Андрей Иванович, заведующий учебной частью, много и усердно помогает. Но он все больше по учету — громадный учет приходится вести. А по оперативной части, там, где надо поспорить, решить, добиться, — там директор один.
Пока идет урок, Канина, что бы ни делала в кабинетике, машинально прислушивается. Во всем здании должна быть полная тишина, — это признак правильной работы учебной машины. Если тишина нарушена, директор сейчас же спешит на место шума — выяснить и устранить причины перебоя. В перемене, на площадке, где перекрещиваются шумные струи коридоров, лестниц и залов, твердо и ловко руководит хаотической стихией, внося в нее организацию, порядок. Только она может, мгновенно разбираясь в обстановке, перетасовывать классные помещения, выталкивать пробки в столовой и у вешалки, вылавливать из бурлящей толпы отдельных задир, замарашек, обиженных, нездоровых; одергивать, наводить чистоту, выговаривать и подбадривать.

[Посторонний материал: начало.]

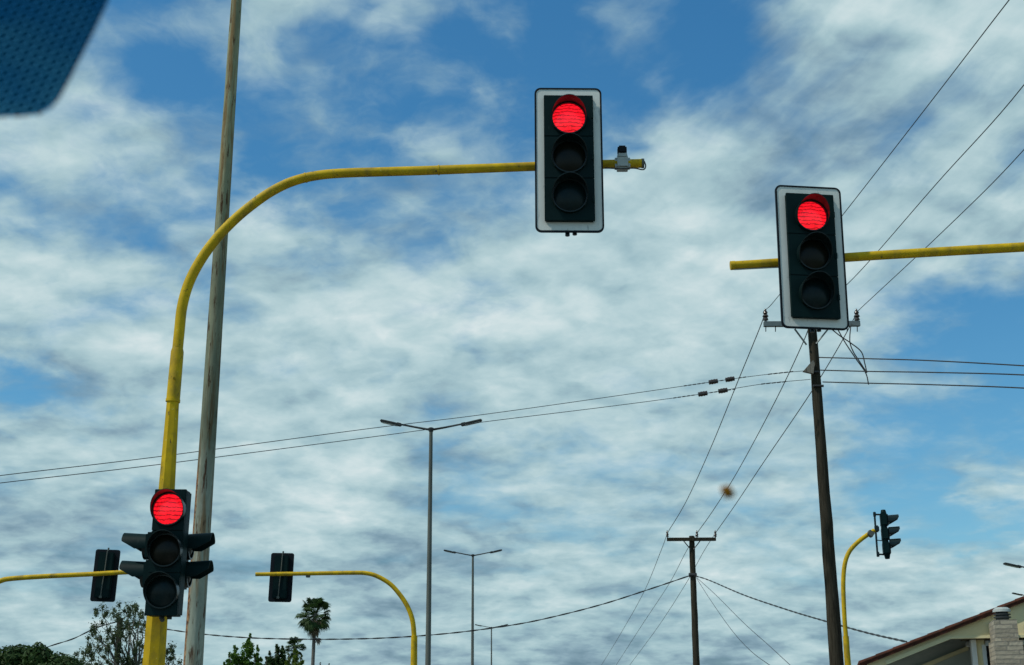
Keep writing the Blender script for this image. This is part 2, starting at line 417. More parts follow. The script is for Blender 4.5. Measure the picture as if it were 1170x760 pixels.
def sheet(mb, x0, y0, x1, y1, z): mb.add([(x0, y0, z), (x1, y0, z), (x1, y1, z), (x0, y1, z)], [(0, 1, 2, 3)])
sheet(r, -12.0, -40, 6.0, 13.0, .004); sheet(r, -12.0, 13.0, 6.0, 26.0, .004); sheet(r, -12.0, 26.0, 6.0, 400, .004)
sheet(r, -120, 13.0, -12.0, 26.0, .004); sheet(r, 6.0, 13.0, 120, 26.0, .004)
struct('road', r, M['asphalt'])
def kerbed(name, x0, y0, x1, y1):
    b = MB(); b.box(((x0 + x1) / 2, (y0 + y1) / 2, 0.06), (x1 - x0, y1 - y0, 0.14), bev=0.02); struct(name, b, M['paving'])
kerbed('pavement', 6.0, -30, 9.2, 12.4); kerbed('pavement', 6.0, 26.6, 9.2, 200)
kerbed('pavement', -15.2, -30, -12.0, 12.4); kerbed('pavement', -15.2, 26.6, -12.0, 200)
kerbed('median_strip', -4.0, -30, -1.9, 11.9); kerbed('median_strip', -4.0, 26.8, -1.7, 250)
mk = MB()
for yy in range(-24, 9, 6):
    sheet(mk, 2.0, yy, 2.13, yy + 3, .008); sheet(mk, -8.1, yy, -7.97, yy + 3, .008)
for yy in range(30, 200, 6):
    sheet(mk, 2.0, yy, 2.13, yy + 3, .008); sheet(mk, -8.1, yy, -7.97, yy + 3, .008)
sheet(mk, -1.8, 9.2, 5.9, 9.6, .008)
for k in range(9): sheet(mk, -1.6 + k * 0.85, 10.4, -1.15 + k * 0.85, 12.6, .008)
struct('road_marking', mk, M['mark'])
GZ = 0.13

# ------------------------------------------------------------------ traffic lights
def visor_mb(r_, L_, cx, cz, yf, gap=55, blunt=False):
    """tunnel hood open at the bottom: ring arc from angle -90+gap .. 270-gap, shorter at its lower ends"""
    mb = MB(); n = 26; th = 0.006; vs = []; fs = []
    for k in range(n + 1):
        a = rad(-90 + gap + (360 - 2 * gap) * k / n)
        cut = 0.20 + 0.80 * max(0, math.sin(a) * 0.62 + 0.38) if math.sin(a) > -0.6 else 0.20
        if blunt: cut = 1.0 if math.sin(a) >= 0.35 else 1 + 1.0 * (math.sin(a) - 0.35)
        y1 = yf - L_ * min(1, cut)
        for rr in (r_, r_ - th):
            for yy in (yf, y1):
                vs.append((cx + math.cos(a) * rr, yy, cz + math.sin(a) * (rr + (0.012 if yy != yf else 0))))
    for k in range(n):
        a, b = 4 * k, 4 * k + 4
        fs += [(a, a + 1, b + 1, b), (a + 2, b + 2, b + 3, a + 3), (a + 1, a + 3, b + 3, b + 1), (a, b, b + 2, a + 2)]
    fs += [(0, 2, 3, 1), (4 * n, 4 * n + 1, 4 * n + 3, 4 * n + 2)]
    mb.add(vs, fs); return mb
def lens_mb(r_, cx, cz, y):
    """domed disc facing -Y"""
    mb = MB(); vs = [(0, -0.03, 0)]; fs = []; n = 40; rings = 5
    for i in range(1, rings + 1):
        q = i / rings
        for k in range(n):
            a = 2 * math.pi * k / n; vs.append((math.cos(a) * r_ * q, -0.03 * (1 - q * q), math.sin(a) * r_ * q))
    for k in range(n): fs.append((0, 1 + (k + 1) % n, 1 + k))
    for i in range(rings - 1):
        for k in range(n):
            a = 1 + i * n + k; b = 1 + i * n + (k + 1) % n; fs.append((a, b, b + n, a + n))
    mb.add(vs, fs); return mb
def bezel_mb(r_, w, cx, cz, y):
    mb = MB(); n = 40
    po = [(cx + math.cos(2 * math.pi * k / n) * (r_ + w), cz + math.sin(2 * math.pi * k / n) * (r_ + w)) for k in range(n)]
    pi_ = [(cx + math.cos(2 * math.pi * k / n) * r_, cz + math.sin(2 * math.pi * k / n) * r_) for k in range(n)]
    mb.slab(po, y - 0.03, y, pi_); return mb
def signal_head(name, label, loc, rz, lens_r, pitch_, bw, bh, W_, H_, vis_len, lit=0, board=True, group=None, tiltx=0, n=3, zoff=0.0, lean=0.0, border=True, bracket=True):
    """facing local -Y; front face of the housing at y = 0"""
    t = thing(name, label, 'traffic light', loc, group, rz)
    t.rotation_euler = (tiltx, lean, rz)
    fr = -0.02
    if board:
        b = MB(); b.slab(rrect(bw, bh, 0.055), 0.0, 0.022, rrect(bw - 0.03, bh - 0.03, 0.042)); 
        obj('backboard_edge', b, M['board_black'], t)
        b = MB(); b.prism(rrect(bw - 0.03, bh - 0.03, 0.042), 0.004, 0.020)
        bb = obj('backboard', b, M['board_white'] if border else M['board_black'], t, label='white bordered backboard' if border else None)
        if border:
            b = MB(); b.prism(rrect(bw - 0.034, bh - 0.034, 0.04), 0.0205, 0.024); obj('backboard_rear', b, M['board_black'], t)
    h = MB(); cw, ch = W_, H_ / n
    h.box((0, 0.05, 0), (W_ * 0.98, 0.14, H_ * 0.995), bev=0.012)
    for k in range(n):
        zc_ = H_ / 2 - ch * (k + 0.5)
        h.box((0, -0.028, zc_), (W_ * 0.985, 0.024, ch * 0.992), bev=0.004)
        h.box((W_ * 0.47, -0.035, zc_), (0.02, 0.03, 0.05)) 
    hs = obj('housing', h, M['dark_plastic'], t)
    names = ['red_lens', 'amber_lens', 'green_lens']
    for k in range(n):
        zc_ = (n - 1) / 2 * pitch_ - pitch_ * k + zoff
        on = (k == lit)
        ln = obj(names[k] if n == 3 else 'lens', lens_mb(lens_r, 0, zc_, 0), M['lens_red'] if on else (M['lens_amber'] if k == 1 else M['lens_green']), t, label='glowing red lens' if on else None)
        ln.location = (0, -0.046, zc_)
        obj('lens_bezel', bezel_mb(lens_r, 0.010, 0, zc_, -0.038), M['visor'], t)
        obj('visor', visor_mb(lens_r + 0.014, vis_len, 0, zc_, -0.038), M['visor'], t)
    if bracket:
        b = MB()
        b.box((0, 0.145, 0.0), (0.05, 0.05, H_ * 0.80)); b.box((0, 0.20, 0.06), (0.13, 0.07, 0.16), bev=0.01)
        for s_ in (-1, 1): b.box((0, 0.13, s_ * H_ * 0.42), (0.07, 0.07, 0.05), bev=0.006)
        obj('mounting_bracket', b, M['lamp_steel'], t)
        for x_, q_ in ((-0.018, 0.018), (0.045, 0.008)):
            b = MB(); b.tube([(x_, 0.05, -bh / 2 - q_ if board else -H_ / 2 - 0.02), (x_, 0.05, -H_ / 2 + 0.02)], 0.020, 8); obj('cable_gland', b, M['visor'], t)
    return t

# near overhead signal on the left mast arm
c0 = at(650, 181.5, 10.80)
signal_head('traffic_light', 'red traffic light with white bordered board hanging from the end of the curved yellow arm', c0, rad(1), 0.142, 0.366, 0.594, 1.362, 0.440, 1.185, 0.15, zoff=-0.004, lean=rad(0.2))
# near overhead signal on the right mast arm
c1 = at(927.5, 293, 11.30)
signal_head('traffic_light', 'red traffic light with white bordered board on the straight yellow arm entering from the right', c1, rad(6), 0.137, 0.366, 0.610, 1.350, 0.446, 1.175, 0.16, zoff=0.0, lean=rad(0.8))
# near signal on the pole
c2 = at(191.0, 631.0, 10.72)
signal_head('traffic_light', 'red traffic light without board strapped to the thick yellow pole', c2, rad(-3), 0.122, 0.325, 0, 0, 0.262, 1.00, 0.13, board=False, zoff=0.01, lean=rad(0.8))
def side_head(name, label, loc, rz, grp=None):
    t = thing(name, label, 'traffic light', loc, grp, rz)
    h = MB()
    for k in range(2): h.box((0, 0.055, 0.112 - 0.224 * k), (0.25, 0.15, 0.215), bev=0.015)
    h.tube([(0, 0.06, 0.20), (0, 0.06, 0.27)], 0.03, 10); h.tube([(0, 0.06, -0.20), (0, 0.06, -0.27)], 0.03, 10)
    obj('housing', h, M['dark_plastic'], t)
    for k in range(2):
        zc_ = 0.112 - 0.224 * k
        ln = obj('lens', lens_mb(0.09, 0, 0, 0), M['lens_off'], t); ln.location = (0, -0.028, zc_)
        obj('lens_bezel', bezel_mb(0.09, 0.012, 0, zc_, -0.02), M['visor'], t)
        obj('visor', visor_mb(0.104, 0.20, 0, zc_, -0.02, 78, True), M['dark_plastic'], t)
    for q_ in (0.09, -0.09): b = MB(); b.box((0, 0.16, q_), (0.05, 0.07, 0.06)); obj('mounting_bracket', b, M['lamp_steel'], t)
    return t
side_head('pedestrian_light', 'small dark two lamp signal on the thick yellow pole, hoods pointing left', at(171.5, 641, 10.95), rad(-90))
side_head('pedestrian_light', 'small dark two lamp signal on the thick yellow pole, hoods pointing right', at(211, 641, 10.95), rad(90))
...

На общей линейке, перед фронтом шестисот подрастающих советских граждан, она стоит твердо и прямо, школьный командарм, закованный в кольчугу спокойствия и выдержки поверх всех волнений и усталости. Поздно вечером, когда отшумели все школьные страсти, — это молодая женщина, мягкая и веселая, скромная до робости и восторженная, почти как ее ученики.
— Была в институте, на научной работе — это кажется теперь таким легким, тихим, безобидным… Здесь — непрерывно работающий вулкан. Но стоит заболеть, пробыть один день без ребят, и уже скучаю до тоски!
Канина — отличный директор, но школа бьется в одиночку, хотя есть и совет родителей, и завод-шеф, и роно, и райсовет, и райком. Тысячи мелочей вырастают в школе до размеров больших проблем, и только потому, что школа все еще в стороне от главного русла общественной жизни. За два с лишним года никто из членов бюро Фрунзенского райкома не заглядывал в двадцать седьмую школу. А ведь пришло время, когда не только заводы определяют лицо района. И когда директор — не только тот, над кем дымится фабричная труба.
Урок литературы. Учитель — весьма квалифицированный, чуть ли не доцент. Обсуждают «Анну Каренину». Обсуждают по всем правилам. Двое учеников написали доклады, остальные — комментарии к ним.
Но это — социология, а не художественная литература.
Ученики крепко затвердили, что Толстой есть выразитель идей патриархального крестьянства, что Алексей Каренин — представитель правящей верхушки, а Вронский — выходец из военной среды. А о художественности образов и сцен романа, о глубокой человечности, о силе человеческих страстей, в нем изображенных, не говорят, стесняются, считают неуместным. К произведению подходят, как к социально-экономическому документу, и только.